サラワクにあった比較的小規模な銀行はそれらの傘下に統合されてしまったことを、州首相は語っている。
そのサラワク州が大株主になるアフィン銀行は中核銀行の1つだ。
東南アジア株式新聞 2024年8月24日
2024年上半期決算ニュースリリース 8月23日発表
アフィングループ、2024年上半期の税引前利益が2億9,310万リンギットと発表
AFFINグループは、2024年6月30日までの6か月間(2024年上半期)でザカート(喜捨)後の税引前利益(PBT)が2億9,310万リンギットとなり、前年同期(2023年上半期)の3億4,570万リンギットと比較して15.2%減少しましたが、これは主に純金利マージン(NIM)の縮小によるものです。
グループの戦略的成長への注力は、総資産が前年同期の1,009億リンギットから7.2%増加して1,082億リンギットとなったことからも明らかです。これは、ローンおよび資金調達ポートフォリオが10.5%増加して690億リンギットに達したことが要因です。
東南アジア株式新聞 2024年6月11日
マレーシアの代表的なイスラム銀行専業のアフィン銀行(Affin Bank Berhad、Bursa: 5185)が、運用会社クロスライト・キャピタルと組んで、暗号通貨のETF(クリプトETF)などデジタル資産に投資するアクティブファンドの提供を始める。
米国や香港市場のクリプトETFが注目されているが、値動きが激しい資産クラスだけに実際の投資は難しい。
だが、株や債券など伝統的金融商品と全く違う値動きをするクリプトは、長期投資家の分散ポートフォリオ内でヘッジ効果が期待できる。
そこで、この分野に強い運用会社にアクティブファンドの運用を任せ、長期投資をする富裕層に提供することにしたようだ。
「クリプトETF」は目を引くが、富裕層しか相手にしていないとわかると少し関心が薄れるようで、銀行の株価にはほとんど影響していないように見える。
6月10日のアフィン銀行の発表文より(日本語訳):
Cross Light Capital と Affin Bank Berhad は、マレーシア初のアクティブ運用デジタル資産ファンドの立ち上げを発表しました。
この革新的なファンドは、マレーシアで初めて、AFFIN INVIKTA™ の顧客にデジタル資産への前例のない「トリプルプレイ」投資機会を提供する予定です。

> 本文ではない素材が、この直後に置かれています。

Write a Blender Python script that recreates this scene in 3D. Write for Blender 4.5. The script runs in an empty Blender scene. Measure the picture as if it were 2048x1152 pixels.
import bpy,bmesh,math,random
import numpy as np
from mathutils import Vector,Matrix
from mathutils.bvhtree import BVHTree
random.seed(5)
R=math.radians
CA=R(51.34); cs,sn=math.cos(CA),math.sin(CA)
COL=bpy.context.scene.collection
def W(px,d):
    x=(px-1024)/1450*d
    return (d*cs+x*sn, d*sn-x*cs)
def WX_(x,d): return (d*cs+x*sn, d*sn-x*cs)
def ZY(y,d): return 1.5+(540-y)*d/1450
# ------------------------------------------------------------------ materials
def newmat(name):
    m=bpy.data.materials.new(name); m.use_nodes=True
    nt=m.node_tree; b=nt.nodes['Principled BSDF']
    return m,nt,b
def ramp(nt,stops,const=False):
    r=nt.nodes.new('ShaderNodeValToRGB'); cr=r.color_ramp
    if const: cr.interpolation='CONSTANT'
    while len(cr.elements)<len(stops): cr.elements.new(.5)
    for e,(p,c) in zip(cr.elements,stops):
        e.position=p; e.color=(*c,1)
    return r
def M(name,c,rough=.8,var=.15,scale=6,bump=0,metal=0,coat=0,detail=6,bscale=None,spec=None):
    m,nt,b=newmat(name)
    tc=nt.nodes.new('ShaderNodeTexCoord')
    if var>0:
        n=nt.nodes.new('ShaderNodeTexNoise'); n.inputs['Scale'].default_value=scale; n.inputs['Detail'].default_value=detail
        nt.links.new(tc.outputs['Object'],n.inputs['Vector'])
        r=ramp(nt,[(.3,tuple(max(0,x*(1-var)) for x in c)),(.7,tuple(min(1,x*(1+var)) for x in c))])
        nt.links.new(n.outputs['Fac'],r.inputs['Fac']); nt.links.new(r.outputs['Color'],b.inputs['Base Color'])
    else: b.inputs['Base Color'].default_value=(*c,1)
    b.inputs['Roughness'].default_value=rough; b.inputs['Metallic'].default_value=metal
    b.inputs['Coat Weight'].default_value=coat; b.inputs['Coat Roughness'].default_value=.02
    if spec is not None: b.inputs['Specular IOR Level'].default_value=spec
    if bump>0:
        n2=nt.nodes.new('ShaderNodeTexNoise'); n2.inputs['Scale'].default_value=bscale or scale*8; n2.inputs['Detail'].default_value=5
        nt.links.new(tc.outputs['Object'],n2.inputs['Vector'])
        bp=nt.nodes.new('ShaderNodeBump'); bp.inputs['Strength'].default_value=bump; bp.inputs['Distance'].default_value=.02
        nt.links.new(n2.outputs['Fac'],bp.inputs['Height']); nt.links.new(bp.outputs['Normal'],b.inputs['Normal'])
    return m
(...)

AFFIN BANK は、AFFIN INVIKTA™ を通じて、Cross Light Capital のデジタル資産ファンドを配布し、ビットコイン、イーサリアム、ブロックチェーンに公開されている上場企業など、多様な投資への初めてのアクセスを顧客に提供します。
この取り組みは、AFFIN BANK が金融イノベーションの最前線に立ち続け、顧客に最先端の投資機会を提供するというコミットメントの証です。

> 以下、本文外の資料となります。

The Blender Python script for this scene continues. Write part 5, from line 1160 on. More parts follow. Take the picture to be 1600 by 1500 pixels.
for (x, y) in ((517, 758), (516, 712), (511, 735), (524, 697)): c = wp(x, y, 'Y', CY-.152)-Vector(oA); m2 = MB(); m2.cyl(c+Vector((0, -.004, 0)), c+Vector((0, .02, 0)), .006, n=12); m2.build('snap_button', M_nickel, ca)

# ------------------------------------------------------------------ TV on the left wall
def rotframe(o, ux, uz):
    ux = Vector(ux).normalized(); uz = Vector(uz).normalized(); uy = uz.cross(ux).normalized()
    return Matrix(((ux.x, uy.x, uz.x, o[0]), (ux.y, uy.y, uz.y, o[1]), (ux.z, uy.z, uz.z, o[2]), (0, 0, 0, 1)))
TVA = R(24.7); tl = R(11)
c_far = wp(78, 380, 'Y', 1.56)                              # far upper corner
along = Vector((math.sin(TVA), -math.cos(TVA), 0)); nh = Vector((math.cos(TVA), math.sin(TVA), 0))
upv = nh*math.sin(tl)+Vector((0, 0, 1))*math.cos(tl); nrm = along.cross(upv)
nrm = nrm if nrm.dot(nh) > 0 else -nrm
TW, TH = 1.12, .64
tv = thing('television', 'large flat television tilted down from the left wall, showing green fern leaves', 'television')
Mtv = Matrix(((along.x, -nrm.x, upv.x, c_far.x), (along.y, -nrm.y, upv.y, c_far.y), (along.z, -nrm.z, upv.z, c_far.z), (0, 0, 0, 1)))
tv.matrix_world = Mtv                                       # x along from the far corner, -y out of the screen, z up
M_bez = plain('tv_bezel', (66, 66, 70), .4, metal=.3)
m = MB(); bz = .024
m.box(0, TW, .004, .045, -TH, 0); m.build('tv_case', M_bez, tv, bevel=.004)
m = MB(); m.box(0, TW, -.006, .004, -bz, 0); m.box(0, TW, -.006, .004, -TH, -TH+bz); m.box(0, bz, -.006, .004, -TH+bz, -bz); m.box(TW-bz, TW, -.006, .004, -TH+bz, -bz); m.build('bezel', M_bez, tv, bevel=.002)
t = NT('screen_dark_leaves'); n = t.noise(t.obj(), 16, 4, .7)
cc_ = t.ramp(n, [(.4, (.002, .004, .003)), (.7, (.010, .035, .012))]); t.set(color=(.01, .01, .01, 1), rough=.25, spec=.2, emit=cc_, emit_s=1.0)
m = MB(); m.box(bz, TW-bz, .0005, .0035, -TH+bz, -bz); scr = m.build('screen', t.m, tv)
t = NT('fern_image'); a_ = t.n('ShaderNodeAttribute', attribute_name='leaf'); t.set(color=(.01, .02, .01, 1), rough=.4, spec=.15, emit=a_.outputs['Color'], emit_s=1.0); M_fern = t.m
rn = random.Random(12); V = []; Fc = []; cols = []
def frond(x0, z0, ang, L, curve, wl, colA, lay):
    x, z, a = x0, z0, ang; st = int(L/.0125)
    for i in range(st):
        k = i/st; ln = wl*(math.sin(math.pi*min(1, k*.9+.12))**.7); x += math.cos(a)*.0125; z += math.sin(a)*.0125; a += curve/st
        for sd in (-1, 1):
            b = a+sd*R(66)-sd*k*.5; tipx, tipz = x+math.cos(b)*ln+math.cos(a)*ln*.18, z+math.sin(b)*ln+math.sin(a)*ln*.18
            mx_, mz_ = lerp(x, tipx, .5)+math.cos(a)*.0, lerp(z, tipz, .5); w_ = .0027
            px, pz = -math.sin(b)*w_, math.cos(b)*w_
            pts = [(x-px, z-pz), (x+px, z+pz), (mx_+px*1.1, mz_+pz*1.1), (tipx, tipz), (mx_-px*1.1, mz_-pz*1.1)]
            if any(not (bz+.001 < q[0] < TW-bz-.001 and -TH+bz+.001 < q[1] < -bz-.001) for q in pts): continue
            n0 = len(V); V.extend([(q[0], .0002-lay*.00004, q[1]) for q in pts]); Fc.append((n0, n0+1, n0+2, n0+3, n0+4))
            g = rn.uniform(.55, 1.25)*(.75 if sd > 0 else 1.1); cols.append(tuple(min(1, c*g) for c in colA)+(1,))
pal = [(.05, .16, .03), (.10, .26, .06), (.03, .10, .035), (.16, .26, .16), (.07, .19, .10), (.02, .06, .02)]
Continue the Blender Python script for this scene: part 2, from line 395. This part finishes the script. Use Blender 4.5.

※ AFFIN INVIKTA™は、富裕層向け運用サービス。
ところで、「どうせならクリプトETFを提供すればよいのに」と思ったが、調べてみると、マレーシアでは現状、無理のようだ。
NSTの3月25日の記事:
Bursa Malaysia says no to cryptocurrency on multi-asset exchange [BTTV]
(マレーシア証券取引所、マルチアセット市場でのクリプト上場にノー)
<マレーシア証券取引所の最高経営責任者(CEO)(敬称ダトゥク)ムハマド・ウマル・スウィフト氏は、同取引所は仮想通貨や上場投資信託(ETF)の提供を検討したが、目標に沿わないためその道は断念したと述べた。>
「仮想通貨は実際の資産ではなく、本質的な価値はありません。取引所は人々が資金を調達できるように設計されており、取引だけが目的ではありません」と、同氏は語ったそうだ。
だからこそ、アフィン銀行のデジタル資産ファンドは、マレーシアの富裕層投資家がクリプトに投資するための選択肢になる可能性があるりうる。
5月21日発表のアフィン銀行の第1四半期業績は、微妙な内容(前年比、売上微増、利益減少)だった。